Published by the Russian Society for the Study of Jewish Life under the joint editorship of three eminent men-of-letters, Gorky, Andreyev, and Sologub, the original Shield saw the light of day last year in Petrograd. The book consists of numerous studies, essays, stories and poems, all these contributions to the symposium on the Jewish question coming exclusively from the pen of Russian authors of non-Jewish birth. In making a selection for the present volume, I have thought it advisable to give decided preference to the publicistic articles of the original collection. Thus, the present version contains practically all the various important studies and essays of the Russian Shield, while most of the stories have been omitted, without great detriment to the book. I have also had to sacrifice, for obvious reasons, all the poetic contributions to the original, signed by such great masters of modern Russian poetry as Balmont, Bunin, Z. Hippins, Sologub, and Shchepkina-Kupernik.

My thanks are due to Dr. Louis S. Friedland and Professor Earle F. Palmer for going over a considerable portion of the present volume.

A. Yarmolinsky.




THE WOUNDED SOLDIER

By LEONID ANDREYEV


A sad and disquieting image often rises before my eyes.

It happened in Petrograd, on the staircase of a large, new building, one apartment of which was transformed into a private ward. When I entered the porter's lodge, on my way to a friend, I saw that it was filled with wounded soldiers, who had just arrived, while curious spectators crowded near the plate-glass door. The house was new and luxuriously furnished, and the elevator on which the wounded soldiers were taken up, was carefully covered with some kind of cloth, for fear that the velvet would be soiled and the insects would get into the seams. Upstairs the wounded were cordially greeted by a priest and a man dressed in white. After having kissed the priest's hand, the wounded, evidently embarrassed by the bright light and the luxury of the place, entered the ward awkwardly and silently. There were no seriously wounded on stretchers among them, all were able to walk; yet it was painful to look at them.

There was a wounded soldier in one of the last groups taken up by the elevator who strangely attracted everybody's attention. He was a short, young, lean, ghastly pale Jew. All the wounded were pale, but there was something sinister about the pallor of his face; it was a paleness of an utterly exhausted, anæmic or fatally sick man. He was walking alone, feebly moving his feet, and like everybody else bent to kiss the hand of the priest, but he hardly knew what he was doing, and his kiss was strangely indifferent and meaningless. He was evidently wounded in his arm, which he held stretched out. Several fingers were wrapped up, the others, which were not injured, were covered with a crust of dirt and blood. But on his coat, on the back, there was a large brown blotch of blood, a very large one, covering almost half of his back and in the midst of the soft cloth it bulged stiffly as if starched. And this horrible spot told the simple story of the battle and the wound. But it was not the stain that made him so peculiarly conspicuous—other soldiers had similar blotches—it was rather his unusual pallor, thinness and smallness, and, above all, an expression of peculiar timidity, as if he was not at all sure whether his behaviour was appropriate and whether he had come to the right place. The faces of the other wounded soldiers, non-Jews, expressed nothing of the kind. These men were confused, but not afraid, and walked straight ahead, into the ward.
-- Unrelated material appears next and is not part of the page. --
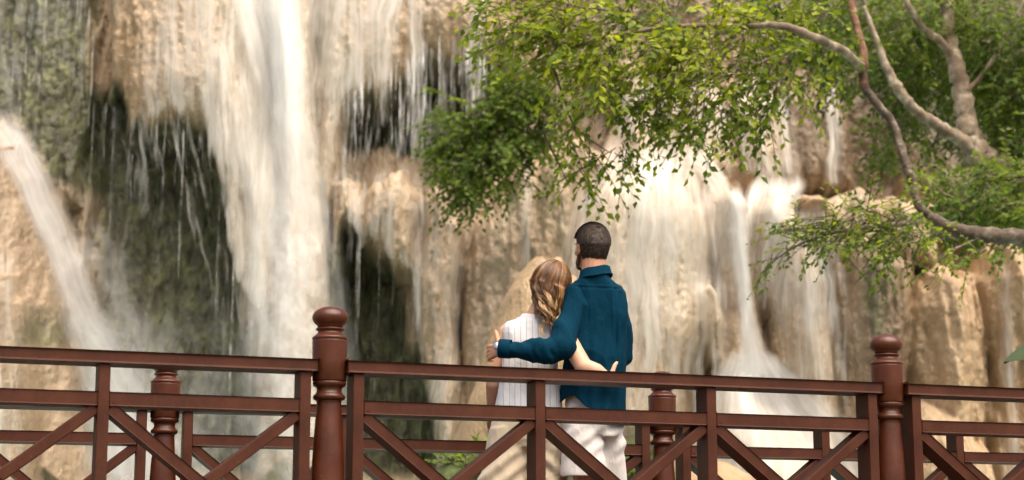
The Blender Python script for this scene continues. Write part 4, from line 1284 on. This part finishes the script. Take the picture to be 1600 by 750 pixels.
# ---------------- the woman
def make_woman():
    root = thing('person', 'person with wavy golden brown hair, sleeveless striped white blouse and beige trousers', 'person', Vector((J(826, 640).x, YP + 0.05, DECK)))
    k = 1 / PXM
    dY = 0.06
    R = Matrix.Rotation(math.radians(-8), 3, 'Z') @ Matrix.Rotation(math.radians(17), 3, 'Y')
    hc = J(858, 450, dY - 0.01)
    B = Blob()
    L = head(B, hc, R, 0.93, 0.92)
    neck0, neck1 = J(836, 500, dY), hc + R @ Vector((0, -0.02, -0.05))
    B.cap(neck0, neck1, 0.053, 0.048)
    B.loft([(J(830, 520, dY), 0.11, 0.07, 0), (J(828, 570, dY), 0.105, 0.07, 0), (J(825, 640, dY), 0.13, 0.085, 0)])
    B.cap(J(832, 512, dY), neck0, 0.06, 0.05)
    # left arm hangs, forearm forward to the far rail
    B.chain([J(815, 518, dY), J(791, 520, dY), J(773, 575, dY + 0.02), J(770, 600, dY + 0.04), J(769, 648, dY + 0.16)], [0.045, 0.040, 0.038, 0.036, 0.026])
    hand(B, J(769, 648, dY + 0.16), Vector((0.1, 0.85, -0.4)), Vector((1, 0, 0.1)), Vector((0, 0.3, 0.9)), (0.35, 0.5, 0.4), 0.9)
    # right arm behind his back, hand on his side
    sh, el, wr = J(868, 512, dY - 0.03), J(912, 573, -0.190), J(950, 592, -0.182)
    B.chain([J(845, 512, dY), sh, J(891, 538, -0.135), el, J(932, 580, -0.190), wr], [0.05, 0.046, 0.046, 0.042, 0.038, 0.027])
    hand(B, wr, Vector((1, 0.18, 0.02)), Vector((-0.05, 0.05, 1)), Vector((0.05, -1, 0.0)), (0.25, 0.6, 0.5), 0.86)
    zf = DECK + 0.08
    for hip, knee, ax, ay in ((J(800, 660, dY), J(786, 775, dY), J(782, 700).x, YP + 0.05), (J(848, 660, dY), J(852, 775, dY + 0.04), J(856, 700).x, YP + 0.1)):
        ank = Vector((ax, ay, zf))
        B.chain([hip, knee, ank], [0.085, 0.052, 0.036])
        B.cap(hip, J(825, 655, dY), 0.085, 0.085)
        foot(B, ank, Vector((0, 1, 0)))
        S = Blob(); a = Vector((ax, ay - 0.02, DECK + 0.045)); S.cap(a, a + Vector((0, 0.17, -0.012)), 0.042, 0.034); S.cap(a + Vector((0, 0.02, 0.02)), a, 0.043, 0.043)
        sm = S.fuse(0.007, 4); c = co_of(sm); c[:, 2] = np.maximum(c[:, 2], DECK + 0.001); set_co(sm, c)
        place(sm, 'shoe', M_SHOE, root)
    me = B.fuse(0.0046, 3)
    place(me, 'body', M_SKIN_W, root)
    eyes(L, root, R, 0.93)
    # blouse
    B = Blob()
    B.loft([(J(836, 492, dY), 19 * k, 0.058, 0), (J(834, 498, dY), 27 * k, 0.066, 0), (J(831, 504, dY), 41 * k, 0.080, 0), (J(830, 514, dY), 45 * k, 0.090, 0), (J(829, 535, dY), 45 * k, 0.098, 0), (J(829, 560, dY), 44.5 * k, 0.094, 0),
            (J(828, 585, dY), 45 * k, 0.092, 0), (J(827, 610, dY), 49 * k, 0.104, 0), (J(826, 635, dY), 53 * k, 0.116, 0), (J(826, 660, dY), 55 * k, 0.12, 0)], pw=2.6)
    me = B.fuse(0.005, 5)
    c = co_of(me)
    stripe = c[:, 0] / 0.0285
    wrinkle(me, 0.008, [(8, 2.4, 1.0, True), (16, 7, 0.45, True)], 140)
    c = co_of(me); px, py = proj_a(c); n = no_of(me)
    set_co(me, c + n * (sstep(560, 600, py) * 0.0028 * np.sin((px - 780) * 0.21 + (py - 600) * 0.03))[:, None])
    a = me.attributes.new('stripe', 'FLOAT', 'POINT'); a.data.foreach_set('value', stripe.astype(np.float32))
    keep = (py < 641 + 3 * np.sin(px * 0.07)) & (py > 495)
    cut(me, keep, 0.003)
    place(me, 'blouse', M_BLOUSE, root)
    # collar folded over at the back of the neck
    V, Fc = [], []
    sg = 40
    for i, (r, dz) in enumerate(((0.058, 0.012), (0.064, 0.018), (0.074, 0.006), (0.088, -0.020), (0.092, -0.026), (0.088, -0.026))):
        for q in range(sg):
            an = 2 * math.pi * q / sg
            back = max(0, -math.sin(an))
            pt = J(836, 500, dY) + Vector((math.cos(an) * r, math.sin(an) * r * 0.95, dz - (0.030 * back ** 3 if i >= 3 else 0) - (0.012 * math.cos(an))))
            V.append(pt)
    for i in range(5):
        for q in range(sg): Fc.append((i * sg + q, i * sg + (q + 1) % sg, (i + 1) * sg + (q + 1) % sg, (i + 1) * sg + q))
    mesh_obj('collar', V, Fc, M_BLOUSE, root)
    # trousers
    B = Blob()
    B.loft([(J(827, 605, dY), 44 * k, 0.085, 0), (J(825, 635, dY), 51 * k, 0.108, 0), (J(823, 665, dY), 57 * k, 0.122, 0), (J(822, 690, dY), 58 * k, 0.122, 0), (J(822, 703, dY), 52 * k, 0.10, 0)])
    B.loft([(J(797, 670, dY), 33 * k, 0.112, 0), (J(790, 710, dY), 35 * k, 0.112, 0), (J(783, 750, dY), 36 * k, 0.112, 0), (J(777, 800, dY), 37 * k, 0.112, 0), (Vector((J(782, 700).x, YP + 0.05, DECK + 0.06)), 38 * k, 0.115, 0)])
    B.loft([(J(848, 670, dY), 33 * k, 0.112, 0), (J(851, 710, dY + 0.02), 33 * k, 0.112, 0), (J(853, 750, dY + 0.03), 33 * k, 0.112, 0), (J(855, 800, dY + 0.04), 34 * k, 0.112, 0), (Vector((J(856, 700).x, YP + 0.1, DECK + 0.06)), 36 * k, 0.115, 0)])
    me = B.fuse(0.0058, 6)
    wrinkle(me, 0.011, [(8, 3, 1.0, True), (17, 9, 0.45, True)], 160)
    c = co_of(me); px, py = proj_a(c); n = no_of(me)
    set_co(me, c + n * (sstep(690, 715, py) * 0.007 * np.sin((py - np.abs(px - 822) * 0.8) * 0.22))[:, None])
    place(me, 'trousers', M_BEIGE, root)
    # hair
    s = 0.93
    bm = bmesh.new(); bmesh.ops.create_icosphere(bm, subdivisions=5, radius=1.0)
    rm = []
    for v in bm.verts:
        u = v.co.copy()
        q = Vector((u.x * 0.090, -0.018 + u.y * 0.104, 0.024 + u.z * 0.100))
        if q.y > 0.055 and q.z < 0.085: rm.append(v)
        if q.z < -0.055: rm.append(v)
        v.co = Vector(hc) + R @ q
    bmesh.ops.delete(bm, geom=list(set(rm)), context='VERTS')
    me = bpy.data.meshes.new('hair'); bm.to_mesh(me); bm.free()
    ho = place(me, 'hair', M_HAIR_W, root, {'tint': np.full(len(me.vertices), 0.22)})
    rr = random.Random(8)
    V, Fc, T = [], [], []
    for cl in range(78):
        az0 = -math.pi / 2 + (cl / 77 - 0.5) * 3.9 + rr.gauss(0, 0.12)
        layer0 = rr.random()
        st0 = rr.uniform(0.05, 0.5)
        end0 = max(0.07, rr.gauss(0.178, 0.030) - 0.055 * abs(az0 + math.pi / 2) ** 1.3 / 1.6)
        ph0, amp0, fr0 = rr.uniform(0, 6.28), rr.uniform(0.010, 0.020), rr.uniform(40, 62)
        base0 = rr.gauss(0.33, 0.17)
        lift0 = 0.55 if rr.random() < 0.42 else 0.16
        for sidx in range(26):
            az = az0 + rr.gauss(0, 0.075)
            dirv = Vector((math.cos(az), math.sin(az), 0))
            if dirv.y > 0.6: continue
            rad = 1.0 + 0.12 * layer0 + rr.uniform(-0.02, 0.03)
            st = st0 + rr.uniform(-0.04, 0.06)
            pts = []
            for q in range(8):
                th = st + (1.66 - st) * q / 7
                wv = 0.0045 * math.sin(q * 1.1 + ph0) * (q / 7)
                pts.append(Vector((dirv.x * 0.090 * rad * math.sin(th) + 0.010 * (1 - q / 7) - dirv.y * wv, -0.018 + dirv.y * 0.106 * rad * math.sin(th) + dirv.x * wv, 0.026 + 0.102 * rad * math.cos(th))))
            pts = [Vector(hc) + R @ p for p in pts]
            end = end0 * rr.uniform(0.88, 1.08)
            cur = pts[-1].copy()
            side = Vector((-math.sin(az0), math.cos(az0), 0)); d0 = Vector((math.cos(az0), math.sin(az0), 0))
            ctr = Vector((J(849, 500).x, YP + dY - 0.085, 0))
            nst = 16
            loose = rr.gauss(0, 0.004)
            for q in range(1, nst + 1):
                g = q / nst
                pull = 0.58 * g ** 1.4
                x = cur.x + (ctr.x - cur.x) * pull
                y = cur.y + (min(ctr.y, cur.y) - cur.y) * pull
                z = cur.z - end * g
                am = amp0 * (0.25 + 0.9 * g)
                w = math.sin(end * g * fr0 + ph0) * am
                pts.append(Vector((x, y, z)) + side * (w + loose * g) + d0 * (0.8 * am * math.cos(end * g * fr0 + ph0) + 0.006 * layer0))
            r0 = rr.uniform(0.0011, 0.0022)
            n = len(pts)
            rad_ = [r0 * (1 - 0.6 * (j / (n - 1)) ** 3) for j in range(n)]
            v, f = tube(pts, rad_, 3, cap=False)
            o = len(V); V += [tuple(x) for x in v]; Fc += [tuple(j + o for j in q) for q in f]
            base = base0 + rr.gauss(0, 0.07)
            for j in range(n):
                g = j / (n - 1)
                T += [min(1, max(0, base + lift0 * sstep(0.35, 0.8, g)))] * 3
    h2 = mesh_obj('hair_locks', V, np.array(Fc), M_HAIR_W, None, attrs={'tint': T})
    h2.parent = ho
    return root
make_man()
make_woman()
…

And then I recollected how a military sanitarian, whose duty it is to escort a train of wounded soldiers, had told me that the wounded Jews actually try not to moan. It was hardly credible, and at first I did not believe it; how was it possible, that a wounded soldier, freshly picked up from the battlefield and lying among wounded soldiers should try not to moan, as all do? But the sanitarian confirmed his statement and added: they are afraid to attract attention to themselves.

The Jewish soldier entered the ward after the others, and the door was closed, but his image, sorrowful and disquieting, lingered before my eyes. Of course, he, too, tried not to attract attention—and therein is the cause of his shyness; and when his wound will be dressed and he will be put into bed, he will also try not to moan. For, what right has he to moan aloud?

It is very possible, that he has no right of settlement in Petrograd and is allowed to stay there only as one of the wounded; a rather precarious right! And that which is home for others is nothing but a kind of honourable imprisonment for him; he will be kept for a while, then they will let him go, saying: "Go away, you must not be here."

And what if his mother, or sister, or father, who also have no right of settlement, will desire to come to him and kiss his bloodstained hand which has defended Russia—vague, distant Russia? But these reflections and questions came to my mind later. At the moment, I beheld, with the eyes of a peaceful citizen, the bloody, hardened blotch and the dreadful pallor of war, and the needless terror before that which, after all, is your own, and I felt an overwhelming depression and sadness.